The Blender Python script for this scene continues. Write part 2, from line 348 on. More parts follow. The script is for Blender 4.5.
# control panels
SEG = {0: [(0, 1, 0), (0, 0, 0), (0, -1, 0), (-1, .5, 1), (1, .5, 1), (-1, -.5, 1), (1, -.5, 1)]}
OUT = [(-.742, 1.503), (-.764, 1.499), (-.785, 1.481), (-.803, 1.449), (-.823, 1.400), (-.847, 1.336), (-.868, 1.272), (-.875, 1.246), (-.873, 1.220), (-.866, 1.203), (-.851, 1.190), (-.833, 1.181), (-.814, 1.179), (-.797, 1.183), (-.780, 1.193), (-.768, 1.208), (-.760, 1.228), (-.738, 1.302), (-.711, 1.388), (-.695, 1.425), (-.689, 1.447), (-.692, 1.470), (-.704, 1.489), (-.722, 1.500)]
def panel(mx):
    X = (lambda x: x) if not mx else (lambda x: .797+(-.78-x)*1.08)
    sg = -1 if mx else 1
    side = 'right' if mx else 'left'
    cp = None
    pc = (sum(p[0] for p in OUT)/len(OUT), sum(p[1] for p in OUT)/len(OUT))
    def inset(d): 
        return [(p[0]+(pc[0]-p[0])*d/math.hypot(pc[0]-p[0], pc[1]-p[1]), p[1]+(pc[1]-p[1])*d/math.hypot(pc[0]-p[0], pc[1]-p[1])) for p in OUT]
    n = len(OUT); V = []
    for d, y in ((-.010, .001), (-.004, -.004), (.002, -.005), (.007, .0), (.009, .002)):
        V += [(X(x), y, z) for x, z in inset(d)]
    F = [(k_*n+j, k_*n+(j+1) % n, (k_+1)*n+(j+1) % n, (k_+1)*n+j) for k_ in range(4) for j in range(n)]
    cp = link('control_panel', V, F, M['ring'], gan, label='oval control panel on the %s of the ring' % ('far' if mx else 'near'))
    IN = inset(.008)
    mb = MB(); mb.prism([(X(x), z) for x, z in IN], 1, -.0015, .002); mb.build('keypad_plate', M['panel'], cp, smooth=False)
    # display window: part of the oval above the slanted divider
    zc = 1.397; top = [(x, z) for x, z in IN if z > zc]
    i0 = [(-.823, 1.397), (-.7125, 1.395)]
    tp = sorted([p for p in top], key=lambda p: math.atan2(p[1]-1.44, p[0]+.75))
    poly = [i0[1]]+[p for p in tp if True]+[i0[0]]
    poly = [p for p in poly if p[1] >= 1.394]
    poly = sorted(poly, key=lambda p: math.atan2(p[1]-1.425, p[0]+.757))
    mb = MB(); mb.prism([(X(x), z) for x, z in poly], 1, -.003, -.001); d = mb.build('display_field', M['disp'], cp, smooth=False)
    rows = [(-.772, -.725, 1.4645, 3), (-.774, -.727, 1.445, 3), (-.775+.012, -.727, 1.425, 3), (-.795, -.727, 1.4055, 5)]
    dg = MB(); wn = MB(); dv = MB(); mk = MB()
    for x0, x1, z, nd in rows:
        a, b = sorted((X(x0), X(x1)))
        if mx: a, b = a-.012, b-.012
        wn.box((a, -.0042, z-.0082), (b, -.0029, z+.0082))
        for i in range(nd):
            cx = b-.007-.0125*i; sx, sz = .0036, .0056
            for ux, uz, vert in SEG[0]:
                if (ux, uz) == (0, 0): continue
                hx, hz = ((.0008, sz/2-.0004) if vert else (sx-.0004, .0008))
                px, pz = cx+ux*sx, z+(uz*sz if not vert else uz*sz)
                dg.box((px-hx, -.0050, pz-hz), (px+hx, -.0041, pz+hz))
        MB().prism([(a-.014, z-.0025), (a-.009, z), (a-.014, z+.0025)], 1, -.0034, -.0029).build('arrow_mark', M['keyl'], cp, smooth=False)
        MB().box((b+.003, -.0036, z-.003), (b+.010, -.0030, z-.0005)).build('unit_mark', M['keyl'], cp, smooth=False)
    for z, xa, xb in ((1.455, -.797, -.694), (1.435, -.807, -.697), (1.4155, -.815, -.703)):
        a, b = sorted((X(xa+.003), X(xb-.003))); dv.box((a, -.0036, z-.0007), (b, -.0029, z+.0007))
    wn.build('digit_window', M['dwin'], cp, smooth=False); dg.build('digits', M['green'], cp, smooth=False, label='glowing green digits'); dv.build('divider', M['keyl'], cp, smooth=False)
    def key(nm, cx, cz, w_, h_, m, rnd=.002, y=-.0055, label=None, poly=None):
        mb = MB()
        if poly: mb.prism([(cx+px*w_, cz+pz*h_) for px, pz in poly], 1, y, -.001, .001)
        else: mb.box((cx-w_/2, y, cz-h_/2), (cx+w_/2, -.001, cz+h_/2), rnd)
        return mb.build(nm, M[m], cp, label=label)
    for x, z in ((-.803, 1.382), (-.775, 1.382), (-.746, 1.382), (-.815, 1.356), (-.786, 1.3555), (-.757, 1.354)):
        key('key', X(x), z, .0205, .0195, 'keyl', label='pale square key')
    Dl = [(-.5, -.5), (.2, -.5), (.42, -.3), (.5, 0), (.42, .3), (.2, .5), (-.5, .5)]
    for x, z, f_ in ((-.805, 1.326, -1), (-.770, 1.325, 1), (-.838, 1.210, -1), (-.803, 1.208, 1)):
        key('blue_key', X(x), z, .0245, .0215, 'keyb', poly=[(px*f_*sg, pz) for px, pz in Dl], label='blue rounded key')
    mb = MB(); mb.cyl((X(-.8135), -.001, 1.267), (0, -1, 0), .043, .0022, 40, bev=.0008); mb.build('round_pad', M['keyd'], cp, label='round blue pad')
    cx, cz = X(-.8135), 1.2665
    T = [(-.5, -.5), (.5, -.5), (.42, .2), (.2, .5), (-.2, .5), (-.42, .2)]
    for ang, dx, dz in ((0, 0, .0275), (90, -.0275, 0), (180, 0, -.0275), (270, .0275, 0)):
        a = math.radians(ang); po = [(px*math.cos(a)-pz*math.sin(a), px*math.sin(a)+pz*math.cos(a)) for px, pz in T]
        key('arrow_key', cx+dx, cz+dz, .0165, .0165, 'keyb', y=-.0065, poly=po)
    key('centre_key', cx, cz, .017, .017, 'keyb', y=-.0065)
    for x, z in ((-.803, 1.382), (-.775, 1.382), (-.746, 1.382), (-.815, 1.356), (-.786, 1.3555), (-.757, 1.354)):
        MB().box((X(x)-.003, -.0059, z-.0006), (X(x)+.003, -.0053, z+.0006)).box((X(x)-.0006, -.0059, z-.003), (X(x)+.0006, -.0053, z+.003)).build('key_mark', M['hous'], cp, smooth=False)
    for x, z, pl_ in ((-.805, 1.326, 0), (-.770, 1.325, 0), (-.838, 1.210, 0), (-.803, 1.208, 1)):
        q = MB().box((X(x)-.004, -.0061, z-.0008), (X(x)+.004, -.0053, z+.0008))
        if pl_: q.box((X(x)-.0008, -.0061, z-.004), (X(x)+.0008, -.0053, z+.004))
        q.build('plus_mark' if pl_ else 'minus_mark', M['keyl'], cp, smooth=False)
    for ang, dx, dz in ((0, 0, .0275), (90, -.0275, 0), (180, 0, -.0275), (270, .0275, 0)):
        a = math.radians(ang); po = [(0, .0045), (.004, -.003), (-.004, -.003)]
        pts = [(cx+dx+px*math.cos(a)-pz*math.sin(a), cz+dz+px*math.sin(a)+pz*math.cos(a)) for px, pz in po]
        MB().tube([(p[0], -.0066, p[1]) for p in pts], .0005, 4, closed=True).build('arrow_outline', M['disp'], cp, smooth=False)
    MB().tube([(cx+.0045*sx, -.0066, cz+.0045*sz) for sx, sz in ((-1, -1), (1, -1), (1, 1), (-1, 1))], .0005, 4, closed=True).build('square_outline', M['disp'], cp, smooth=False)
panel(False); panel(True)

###

## Work instructions:
Reproduce the data in full, exactly as presented.

## Written solution:
The Blender Python script for this scene continues. Write part 2, from line 348 on. More parts follow. The script is for Blender 4.5.
# control panels
SEG = {0: [(0, 1, 0), (0, 0, 0), (0, -1, 0), (-1, .5, 1), (1, .5, 1), (-1, -.5, 1), (1, -.5, 1)]}
OUT = [(-.742, 1.503), (-.764, 1.499), (-.785, 1.481), (-.803, 1.449), (-.823, 1.400), (-.847, 1.336), (-.868, 1.272), (-.875, 1.246), (-.873, 1.220), (-.866, 1.203), (-.851, 1.190), (-.833, 1.181), (-.814, 1.179), (-.797, 1.183), (-.780, 1.193), (-.768, 1.208), (-.760, 1.228), (-.738, 1.302), (-.711, 1.388), (-.695, 1.425), (-.689, 1.447), (-.692, 1.470), (-.704, 1.489), (-.722, 1.500)]
def panel(mx):
    X = (lambda x: x) if not mx else (lambda x: .797+(-.78-x)*1.08)
    sg = -1 if mx else 1
    side = 'right' if mx else 'left'
    cp = None
    pc = (sum(p[0] for p in OUT)/len(OUT), sum(p[1] for p in OUT)/len(OUT))
    def inset(d): 
        return [(p[0]+(pc[0]-p[0])*d/math.hypot(pc[0]-p[0], pc[1]-p[1]), p[1]+(pc[1]-p[1])*d/math.hypot(pc[0]-p[0], pc[1]-p[1])) for p in OUT]
    n = len(OUT); V = []
    for d, y in ((-.010, .001), (-.004, -.004), (.002, -.005), (.007, .0), (.009, .002)):
        V += [(X(x), y, z) for x, z in inset(d)]
    F = [(k_*n+j, k_*n+(j+1) % n, (k_+1)*n+(j+1) % n, (k_+1)*n+j) for k_ in range(4) for j in range(n)]
    cp = link('control_panel', V, F, M['ring'], gan, label='oval control panel on the %s of the ring' % ('far' if mx else 'near'))
    IN = inset(.008)
    mb = MB(); mb.prism([(X(x), z) for x, z in IN], 1, -.0015, .002); mb.build('keypad_plate', M['panel'], cp, smooth=False)
    # display window: part of the oval above the slanted divider
    zc = 1.397; top = [(x, z) for x, z in IN if z > zc]
    i0 = [(-.823, 1.397), (-.7125, 1.395)]
    tp = sorted([p for p in top], key=lambda p: math.atan2(p[1]-1.44, p[0]+.75))
    poly = [i0[1]]+[p for p in tp if True]+[i0[0]]
    poly = [p for p in poly if p[1] >= 1.394]
    poly = sorted(poly, key=lambda p: math.atan2(p[1]-1.425, p[0]+.757))
    mb = MB(); mb.prism([(X(x), z) for x, z in poly], 1, -.003, -.001); d = mb.build('display_field', M['disp'], cp, smooth=False)
    rows = [(-.772, -.725, 1.4645, 3), (-.774, -.727, 1.445, 3), (-.775+.012, -.727, 1.425, 3), (-.795, -.727, 1.4055, 5)]
    dg = MB(); wn = MB(); dv = MB(); mk = MB()
    for x0, x1, z, nd in rows:
        a, b = sorted((X(x0), X(x1)))
        if mx: a, b = a-.012, b-.012
        wn.box((a, -.0042, z-.0082), (b, -.0029, z+.0082))
        for i in range(nd):
            cx = b-.007-.0125*i; sx, sz = .0036, .0056
            for ux, uz, vert in SEG[0]:
                if (ux, uz) == (0, 0): continue
                hx, hz = ((.0008, sz/2-.0004) if vert else (sx-.0004, .0008))
                px, pz = cx+ux*sx, z+(uz*sz if not vert else uz*sz)
                dg.box((px-hx, -.0050, pz-hz), (px+hx, -.0041, pz+hz))
        MB().prism([(a-.014, z-.0025), (a-.009, z), (a-.014, z+.0025)], 1, -.0034, -.0029).build('arrow_mark', M['keyl'], cp, smooth=False)
        MB().box((b+.003, -.0036, z-.003), (b+.010, -.0030, z-.0005)).build('unit_mark', M['keyl'], cp, smooth=False)
    for z, xa, xb in ((1.455, -.797, -.694), (1.435, -.807, -.697), (1.4155, -.815, -.703)):
        a, b = sorted((X(xa+.003), X(xb-.003))); dv.box((a, -.0036, z-.0007), (b, -.0029, z+.0007))
    wn.build('digit_window', M['dwin'], cp, smooth=False); dg.build('digits', M['green'], cp, smooth=False, label='glowing green digits'); dv.build('divider', M['keyl'], cp, smooth=False)
    def key(nm, cx, cz, w_, h_, m, rnd=.002, y=-.0055, label=None, poly=None):
        mb = MB()
        if poly: mb.prism([(cx+px*w_, cz+pz*h_) for px, pz in poly], 1, y, -.001, .001)
        else: mb.box((cx-w_/2, y, cz-h_/2), (cx+w_/2, -.001, cz+h_/2), rnd)
        return mb.build(nm, M[m], cp, label=label)
    for x, z in ((-.803, 1.382), (-.775, 1.382), (-.746, 1.382), (-.815, 1.356), (-.786, 1.3555), (-.757, 1.354)):
        key('key', X(x), z, .0205, .0195, 'keyl', label='pale square key')
    Dl = [(-.5, -.5), (.2, -.5), (.42, -.3), (.5, 0), (.42, .3), (.2, .5), (-.5, .5)]
    for x, z, f_ in ((-.805, 1.326, -1), (-.770, 1.325, 1), (-.838, 1.210, -1), (-.803, 1.208, 1)):
        key('blue_key', X(x), z, .0245, .0215, 'keyb', poly=[(px*f_*sg, pz) for px, pz in Dl], label='blue rounded key')
    mb = MB(); mb.cyl((X(-.8135), -.001, 1.267), (0, -1, 0), .043, .0022, 40, bev=.0008); mb.build('round_pad', M['keyd'], cp, label='round blue pad')
    cx, cz = X(-.8135), 1.2665
    T = [(-.5, -.5), (.5, -.5), (.42, .2), (.2, .5), (-.2, .5), (-.42, .2)]
    for ang, dx, dz in ((0, 0, .0275), (90, -.0275, 0), (180, 0, -.0275), (270, .0275, 0)):
        a = math.radians(ang); po = [(px*math.cos(a)-pz*math.sin(a), px*math.sin(a)+pz*math.cos(a)) for px, pz in T]
        key('arrow_key', cx+dx, cz+dz, .0165, .0165, 'keyb', y=-.0065, poly=po)
    key('centre_key', cx, cz, .017, .017, 'keyb', y=-.0065)
    for x, z in ((-.803, 1.382), (-.775, 1.382), (-.746, 1.382), (-.815, 1.356), (-.786, 1.3555), (-.757, 1.354)):
        MB().box((X(x)-.003, -.0059, z-.0006), (X(x)+.003, -.0053, z+.0006)).box((X(x)-.0006, -.0059, z-.003), (X(x)+.0006, -.0053, z+.003)).build('key_mark', M['hous'], cp, smooth=False)
    for x, z, pl_ in ((-.805, 1.326, 0), (-.770, 1.325, 0), (-.838, 1.210, 0), (-.803, 1.208, 1)):
        q = MB().box((X(x)-.004, -.0061, z-.0008), (X(x)+.004, -.0053, z+.0008))
        if pl_: q.box((X(x)-.0008, -.0061, z-.004), (X(x)+.0008, -.0053, z+.004))
        q.build('plus_mark' if pl_ else 'minus_mark', M['keyl'], cp, smooth=False)
    for ang, dx, dz in ((0, 0, .0275), (90, -.0275, 0), (180, 0, -.0275), (270, .0275, 0)):
        a = math.radians(ang); po = [(0, .0045), (.004, -.003), (-.004, -.003)]
        pts = [(cx+dx+px*math.cos(a)-pz*math.sin(a), cz+dz+px*math.sin(a)+pz*math.cos(a)) for px, pz in po]
        MB().tube([(p[0], -.0066, p[1]) for p in pts], .0005, 4, closed=True).build('arrow_outline', M['disp'], cp, smooth=False)
    MB().tube([(cx+.0045*sx, -.0066, cz+.0045*sz) for sx, sz in ((-1, -1), (1, -1), (1, 1), (-1, 1))], .0005, 4, closed=True).build('square_outline', M['disp'], cp, smooth=False)
panel(False); panel(True)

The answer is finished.